The project site is in the south-west of the landlocked country in central Asia, where surface sampling has produced promising results.

“We’ve built the road and we’re going to start drilling in spring,” said Bayoǧlu, who sees gold as a good hedge.

The company’s Kyrgyzstan gold pursuit began with an 80 000 oz gold dump and then advanced to two prospecting rights.

“We’ve finished all the work on the one prospecting right and it looks very promising,” he said.

Centerra Gold of Canada is active in gold mining in the country and a London-listed Russian mining company owns a gold resource contiguous to Menar’s.

In South Africa, Menar controls and manages Canyon Coal, Zululand Anthracite Colliery, Kangra Coal and Sitatunga Resources. Canyon, which operates collieries and processing plants in the Mpumalanga and Gauteng provinces, is also involved in local exploration projects.

Its strategy is to focus on developing its coal projects while diversifying into other minerals. 

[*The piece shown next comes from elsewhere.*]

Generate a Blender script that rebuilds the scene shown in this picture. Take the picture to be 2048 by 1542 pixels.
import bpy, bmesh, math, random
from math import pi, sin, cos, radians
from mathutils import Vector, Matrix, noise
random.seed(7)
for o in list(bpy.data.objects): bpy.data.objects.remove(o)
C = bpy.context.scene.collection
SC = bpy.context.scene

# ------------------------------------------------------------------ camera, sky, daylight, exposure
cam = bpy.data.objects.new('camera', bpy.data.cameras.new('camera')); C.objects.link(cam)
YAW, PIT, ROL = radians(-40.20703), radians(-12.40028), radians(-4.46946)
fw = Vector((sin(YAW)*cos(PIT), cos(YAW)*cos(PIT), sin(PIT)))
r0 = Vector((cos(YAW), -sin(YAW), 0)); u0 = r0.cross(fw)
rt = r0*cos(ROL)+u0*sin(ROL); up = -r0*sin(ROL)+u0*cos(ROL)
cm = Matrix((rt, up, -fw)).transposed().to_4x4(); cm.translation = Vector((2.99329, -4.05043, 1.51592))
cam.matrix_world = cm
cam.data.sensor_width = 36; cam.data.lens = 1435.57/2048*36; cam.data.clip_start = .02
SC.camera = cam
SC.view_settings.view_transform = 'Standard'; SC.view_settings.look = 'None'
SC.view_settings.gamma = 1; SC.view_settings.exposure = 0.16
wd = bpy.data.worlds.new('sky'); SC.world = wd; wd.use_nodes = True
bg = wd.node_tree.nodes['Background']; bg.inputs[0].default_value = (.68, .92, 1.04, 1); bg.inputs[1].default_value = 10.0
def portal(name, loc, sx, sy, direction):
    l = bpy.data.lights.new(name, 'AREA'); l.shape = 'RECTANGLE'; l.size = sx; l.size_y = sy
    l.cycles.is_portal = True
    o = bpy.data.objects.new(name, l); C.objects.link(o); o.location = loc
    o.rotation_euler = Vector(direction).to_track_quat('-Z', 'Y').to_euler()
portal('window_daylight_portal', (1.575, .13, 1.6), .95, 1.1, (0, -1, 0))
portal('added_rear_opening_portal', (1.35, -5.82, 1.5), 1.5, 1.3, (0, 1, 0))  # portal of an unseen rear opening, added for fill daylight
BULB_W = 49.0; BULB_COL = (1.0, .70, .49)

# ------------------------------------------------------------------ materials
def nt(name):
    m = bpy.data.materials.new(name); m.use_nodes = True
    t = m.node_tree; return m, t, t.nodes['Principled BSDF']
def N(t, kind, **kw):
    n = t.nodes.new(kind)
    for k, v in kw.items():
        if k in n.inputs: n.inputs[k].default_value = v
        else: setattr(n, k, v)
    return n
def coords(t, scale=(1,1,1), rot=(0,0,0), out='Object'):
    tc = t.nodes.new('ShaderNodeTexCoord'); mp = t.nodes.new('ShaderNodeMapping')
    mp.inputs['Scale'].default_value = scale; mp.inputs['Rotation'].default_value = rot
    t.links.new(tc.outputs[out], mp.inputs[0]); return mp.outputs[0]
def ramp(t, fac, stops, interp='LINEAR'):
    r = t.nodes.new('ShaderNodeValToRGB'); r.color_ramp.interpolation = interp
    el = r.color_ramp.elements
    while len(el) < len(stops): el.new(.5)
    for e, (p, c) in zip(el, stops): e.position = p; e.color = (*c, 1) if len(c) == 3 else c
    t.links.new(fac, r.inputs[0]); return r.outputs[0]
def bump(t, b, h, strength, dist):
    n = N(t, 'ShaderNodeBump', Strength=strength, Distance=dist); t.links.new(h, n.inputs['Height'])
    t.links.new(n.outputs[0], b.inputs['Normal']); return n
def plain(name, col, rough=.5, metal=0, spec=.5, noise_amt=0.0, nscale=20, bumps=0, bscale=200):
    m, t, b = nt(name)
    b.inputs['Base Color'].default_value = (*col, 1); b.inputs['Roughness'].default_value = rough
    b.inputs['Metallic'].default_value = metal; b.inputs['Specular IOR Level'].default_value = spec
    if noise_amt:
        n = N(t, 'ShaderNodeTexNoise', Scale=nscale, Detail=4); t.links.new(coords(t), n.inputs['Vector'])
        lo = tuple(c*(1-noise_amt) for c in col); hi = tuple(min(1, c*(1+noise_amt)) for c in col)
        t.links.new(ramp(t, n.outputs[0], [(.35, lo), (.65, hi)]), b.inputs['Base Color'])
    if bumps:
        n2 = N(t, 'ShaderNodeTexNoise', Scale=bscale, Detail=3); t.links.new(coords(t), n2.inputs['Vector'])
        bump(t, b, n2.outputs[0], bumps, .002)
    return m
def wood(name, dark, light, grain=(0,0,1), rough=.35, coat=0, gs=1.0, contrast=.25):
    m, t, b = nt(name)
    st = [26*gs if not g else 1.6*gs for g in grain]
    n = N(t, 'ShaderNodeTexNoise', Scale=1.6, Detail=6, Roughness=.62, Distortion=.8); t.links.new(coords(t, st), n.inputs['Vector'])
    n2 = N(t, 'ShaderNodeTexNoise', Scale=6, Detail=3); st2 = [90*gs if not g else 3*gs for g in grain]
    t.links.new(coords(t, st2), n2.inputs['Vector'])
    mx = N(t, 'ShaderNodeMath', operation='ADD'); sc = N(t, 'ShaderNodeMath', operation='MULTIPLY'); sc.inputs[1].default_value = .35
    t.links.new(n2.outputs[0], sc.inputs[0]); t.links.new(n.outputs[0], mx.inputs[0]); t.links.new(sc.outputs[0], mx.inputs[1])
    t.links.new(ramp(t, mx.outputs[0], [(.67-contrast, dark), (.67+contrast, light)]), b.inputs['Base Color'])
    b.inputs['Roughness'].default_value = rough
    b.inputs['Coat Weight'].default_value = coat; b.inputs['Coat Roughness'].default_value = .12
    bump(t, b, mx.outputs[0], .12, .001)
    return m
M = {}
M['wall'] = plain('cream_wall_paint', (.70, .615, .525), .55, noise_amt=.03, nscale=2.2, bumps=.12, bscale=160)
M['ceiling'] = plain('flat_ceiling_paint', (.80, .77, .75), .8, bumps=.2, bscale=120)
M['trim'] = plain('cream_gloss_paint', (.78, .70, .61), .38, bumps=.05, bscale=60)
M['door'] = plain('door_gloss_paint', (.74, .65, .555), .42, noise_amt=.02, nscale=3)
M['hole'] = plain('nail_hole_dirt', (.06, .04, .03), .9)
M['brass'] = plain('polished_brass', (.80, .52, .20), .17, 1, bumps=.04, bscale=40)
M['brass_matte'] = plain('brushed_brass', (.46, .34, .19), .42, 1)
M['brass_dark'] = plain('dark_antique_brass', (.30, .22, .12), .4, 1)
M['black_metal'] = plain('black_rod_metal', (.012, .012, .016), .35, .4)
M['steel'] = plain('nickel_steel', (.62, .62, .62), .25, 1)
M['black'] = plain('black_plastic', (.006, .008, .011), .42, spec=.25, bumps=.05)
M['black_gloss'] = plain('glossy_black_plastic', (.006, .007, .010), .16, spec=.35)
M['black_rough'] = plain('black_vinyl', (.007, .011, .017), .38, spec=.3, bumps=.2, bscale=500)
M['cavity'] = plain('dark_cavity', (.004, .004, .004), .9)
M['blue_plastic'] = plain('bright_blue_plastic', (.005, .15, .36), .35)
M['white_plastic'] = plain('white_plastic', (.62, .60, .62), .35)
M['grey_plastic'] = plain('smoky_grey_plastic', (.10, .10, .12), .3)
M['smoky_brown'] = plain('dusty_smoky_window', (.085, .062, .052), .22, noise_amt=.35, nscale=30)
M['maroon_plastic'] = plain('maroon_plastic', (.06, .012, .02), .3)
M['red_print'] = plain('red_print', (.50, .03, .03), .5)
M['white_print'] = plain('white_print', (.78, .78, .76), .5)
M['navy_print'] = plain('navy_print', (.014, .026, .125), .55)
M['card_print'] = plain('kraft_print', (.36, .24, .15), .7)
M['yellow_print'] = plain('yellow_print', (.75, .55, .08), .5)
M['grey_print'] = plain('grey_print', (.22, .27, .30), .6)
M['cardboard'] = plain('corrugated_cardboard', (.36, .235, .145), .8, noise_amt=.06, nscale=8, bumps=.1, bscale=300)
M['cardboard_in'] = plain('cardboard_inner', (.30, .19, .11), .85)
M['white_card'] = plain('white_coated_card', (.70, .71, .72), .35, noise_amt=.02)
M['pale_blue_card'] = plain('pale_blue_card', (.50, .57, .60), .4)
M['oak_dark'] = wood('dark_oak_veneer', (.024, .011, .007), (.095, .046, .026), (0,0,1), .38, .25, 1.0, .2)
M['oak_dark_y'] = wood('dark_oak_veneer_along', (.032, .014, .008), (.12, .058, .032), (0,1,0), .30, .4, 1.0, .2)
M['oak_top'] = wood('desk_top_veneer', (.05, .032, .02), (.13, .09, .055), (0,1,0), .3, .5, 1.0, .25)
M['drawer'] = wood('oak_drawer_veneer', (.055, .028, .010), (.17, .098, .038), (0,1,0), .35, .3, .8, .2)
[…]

The group’s first manganese operation, in the Northern Cape, is unfolding, while due diligence is under way on two other manganese projects in the same province.

“We’re very interested in manganese mining,” Bayoǧlu emphasised to Mining Weekly.

Copper in South Africa; chrome in South Africa and Zimbabwe; copper/cobalt in the Democratic Republic of Congo; and nickel/cobalt in Turkey, are also in the company’s project sights.

“We need to do the right thing with the right projects. To establish a mine in a new country is not that easy and it must be worth it to do so. If we find the right project in another country, then yes, we’ll look at it. We’re still interested in Zimbabwe. I think chrome is interesting in Zimbabwe but, again, you need to find something sizeable that’s really worth spending your time to develop.

“What we’re very wary of doing is investing in a country where the goal posts are changed all the time. We don’t want to touch those countries. So, it’s very critical for the mining companies and investors to work in environments where there is rule of law and freedom of speech. These are crucial things and that’s why I believe that South Africa is a very good jurisdiction because there are values here, there are principles and government is very careful about preserving these principles. That’s why we’re still having foreign direct investment coming in,” he said.

At this stage of its growth phase, Menar does not distribute dividends but uses the cash it generates to create new mines. The only outside funding it uses is equipment funding provided by equipment manufacturers.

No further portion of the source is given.